-- Start PROVIDED ENTRIES --
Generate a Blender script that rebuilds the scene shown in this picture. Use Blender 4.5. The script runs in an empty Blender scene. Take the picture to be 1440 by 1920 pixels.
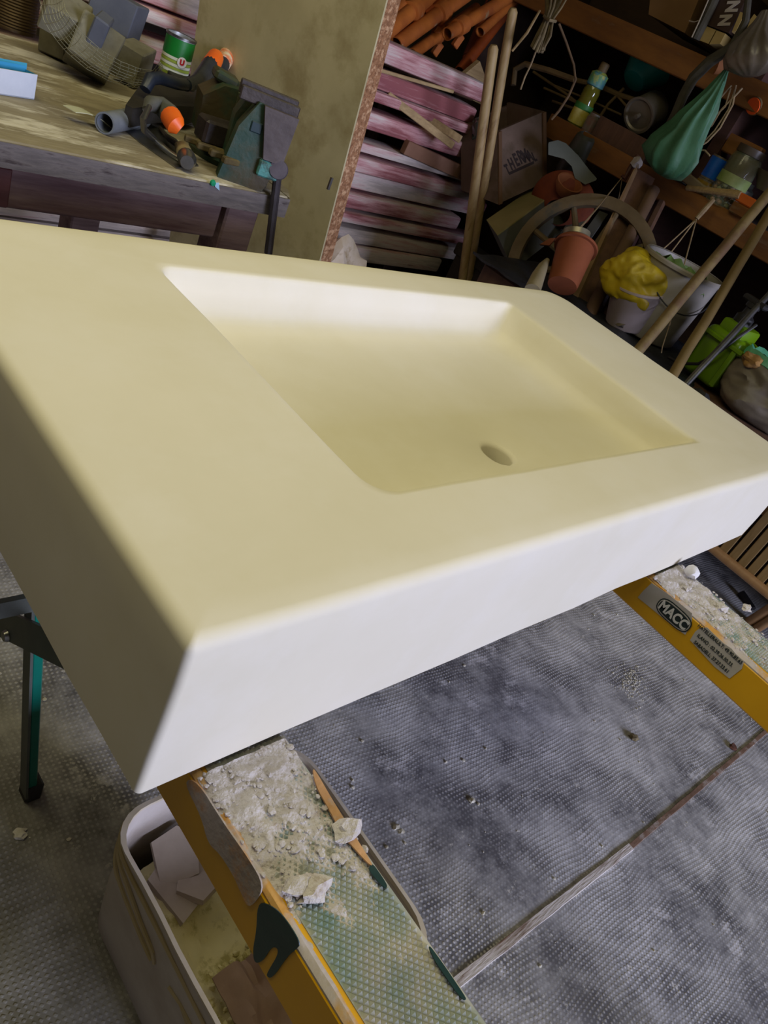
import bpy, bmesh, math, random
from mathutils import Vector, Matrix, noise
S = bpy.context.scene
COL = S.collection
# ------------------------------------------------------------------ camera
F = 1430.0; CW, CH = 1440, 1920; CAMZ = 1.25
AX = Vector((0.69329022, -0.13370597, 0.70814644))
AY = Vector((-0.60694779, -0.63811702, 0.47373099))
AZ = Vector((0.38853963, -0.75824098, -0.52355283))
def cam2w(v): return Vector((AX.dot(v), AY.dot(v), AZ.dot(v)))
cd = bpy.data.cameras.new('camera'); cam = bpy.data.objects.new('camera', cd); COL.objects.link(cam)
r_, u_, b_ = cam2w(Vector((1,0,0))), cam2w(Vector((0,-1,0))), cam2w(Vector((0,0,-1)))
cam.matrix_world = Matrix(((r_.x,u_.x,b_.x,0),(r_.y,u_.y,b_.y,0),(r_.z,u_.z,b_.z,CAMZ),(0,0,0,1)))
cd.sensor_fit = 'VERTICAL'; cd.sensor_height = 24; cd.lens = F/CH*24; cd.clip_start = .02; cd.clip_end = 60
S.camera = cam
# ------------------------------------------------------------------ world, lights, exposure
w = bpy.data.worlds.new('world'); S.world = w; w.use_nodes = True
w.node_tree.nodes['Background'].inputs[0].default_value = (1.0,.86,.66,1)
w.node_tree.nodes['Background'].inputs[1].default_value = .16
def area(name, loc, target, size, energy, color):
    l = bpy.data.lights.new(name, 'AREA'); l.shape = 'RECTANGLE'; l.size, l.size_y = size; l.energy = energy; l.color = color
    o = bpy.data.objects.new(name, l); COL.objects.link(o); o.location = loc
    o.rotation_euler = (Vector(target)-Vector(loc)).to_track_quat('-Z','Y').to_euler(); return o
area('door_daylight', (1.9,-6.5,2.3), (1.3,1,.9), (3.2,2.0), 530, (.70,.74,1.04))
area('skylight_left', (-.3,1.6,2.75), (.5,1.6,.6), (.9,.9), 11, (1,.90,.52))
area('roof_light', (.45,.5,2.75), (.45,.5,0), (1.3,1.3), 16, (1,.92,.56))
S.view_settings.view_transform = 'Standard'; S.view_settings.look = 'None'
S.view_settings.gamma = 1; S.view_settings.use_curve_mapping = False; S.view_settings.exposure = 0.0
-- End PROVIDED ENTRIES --
-- Start PROVIDED ENTRIES --
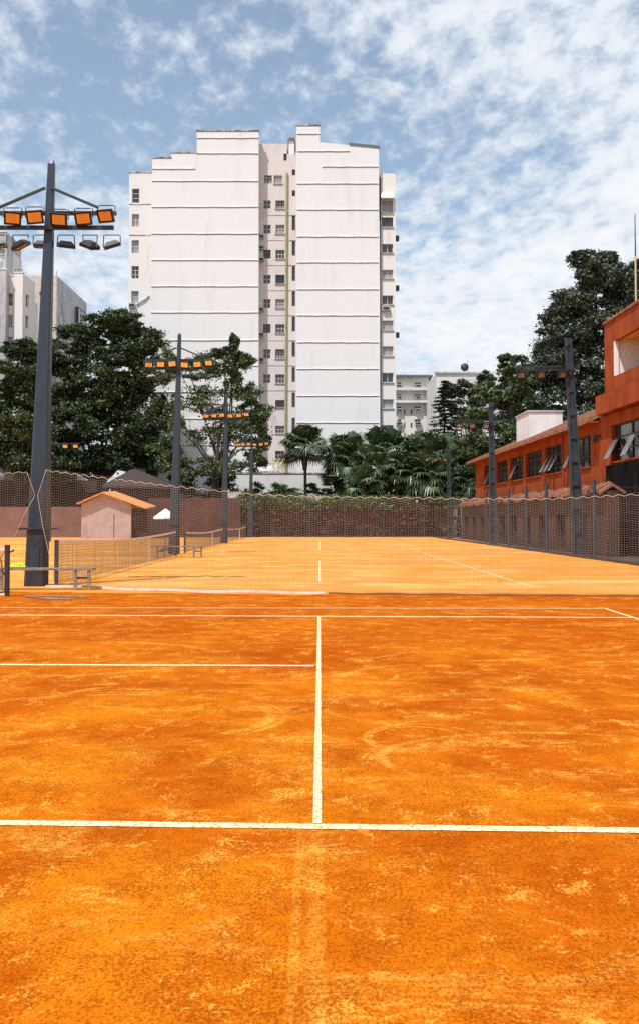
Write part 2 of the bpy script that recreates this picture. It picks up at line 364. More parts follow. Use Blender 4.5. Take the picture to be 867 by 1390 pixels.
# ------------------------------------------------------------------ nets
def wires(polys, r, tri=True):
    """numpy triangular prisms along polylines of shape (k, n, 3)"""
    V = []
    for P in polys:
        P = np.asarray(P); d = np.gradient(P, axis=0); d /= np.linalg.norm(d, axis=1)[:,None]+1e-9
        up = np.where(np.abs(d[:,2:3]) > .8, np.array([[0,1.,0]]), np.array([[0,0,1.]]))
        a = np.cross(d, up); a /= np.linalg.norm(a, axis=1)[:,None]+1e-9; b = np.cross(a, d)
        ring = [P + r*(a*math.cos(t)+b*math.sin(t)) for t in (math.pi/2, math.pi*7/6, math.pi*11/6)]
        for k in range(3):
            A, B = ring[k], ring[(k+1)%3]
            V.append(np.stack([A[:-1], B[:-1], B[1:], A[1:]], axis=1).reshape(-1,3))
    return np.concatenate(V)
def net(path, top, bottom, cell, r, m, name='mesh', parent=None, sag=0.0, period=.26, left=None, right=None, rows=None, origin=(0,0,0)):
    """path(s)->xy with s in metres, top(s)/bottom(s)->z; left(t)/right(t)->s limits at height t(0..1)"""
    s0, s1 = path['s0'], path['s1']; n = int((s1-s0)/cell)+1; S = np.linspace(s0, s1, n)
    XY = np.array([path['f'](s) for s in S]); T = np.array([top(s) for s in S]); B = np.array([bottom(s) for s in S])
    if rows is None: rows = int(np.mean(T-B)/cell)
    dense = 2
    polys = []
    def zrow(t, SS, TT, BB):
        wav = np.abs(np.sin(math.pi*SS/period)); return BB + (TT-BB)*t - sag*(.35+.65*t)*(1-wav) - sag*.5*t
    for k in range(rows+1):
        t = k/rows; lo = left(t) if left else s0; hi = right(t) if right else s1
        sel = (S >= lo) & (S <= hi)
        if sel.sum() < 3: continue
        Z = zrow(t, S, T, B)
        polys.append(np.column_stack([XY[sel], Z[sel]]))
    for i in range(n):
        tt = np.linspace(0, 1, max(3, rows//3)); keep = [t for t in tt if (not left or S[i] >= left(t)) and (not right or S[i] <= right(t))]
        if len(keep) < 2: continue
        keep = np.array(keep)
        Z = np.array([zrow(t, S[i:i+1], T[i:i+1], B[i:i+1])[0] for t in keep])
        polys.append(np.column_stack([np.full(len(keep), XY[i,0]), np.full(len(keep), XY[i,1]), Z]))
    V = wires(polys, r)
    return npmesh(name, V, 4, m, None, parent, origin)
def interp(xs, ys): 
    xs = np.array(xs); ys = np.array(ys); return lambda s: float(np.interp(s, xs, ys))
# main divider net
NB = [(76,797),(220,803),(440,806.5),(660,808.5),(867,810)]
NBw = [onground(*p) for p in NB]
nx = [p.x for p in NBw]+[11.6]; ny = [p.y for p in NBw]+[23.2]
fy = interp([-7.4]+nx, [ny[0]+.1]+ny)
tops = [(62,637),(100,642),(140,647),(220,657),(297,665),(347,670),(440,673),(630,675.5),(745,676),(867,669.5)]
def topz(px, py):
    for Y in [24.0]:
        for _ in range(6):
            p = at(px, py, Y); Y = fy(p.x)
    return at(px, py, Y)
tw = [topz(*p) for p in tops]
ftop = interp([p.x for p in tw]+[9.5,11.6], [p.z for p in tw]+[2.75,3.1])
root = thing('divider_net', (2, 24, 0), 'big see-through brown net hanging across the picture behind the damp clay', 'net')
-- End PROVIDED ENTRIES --
Read through the lines above and collect those that contain the string "scene".

Generate a Blender script that rebuilds the scene shown in this picture. Use Blender 4.5. The script runs in an empty Blender scene. Take the picture to be 1440 by 1920 pixels.
S = bpy.context.scene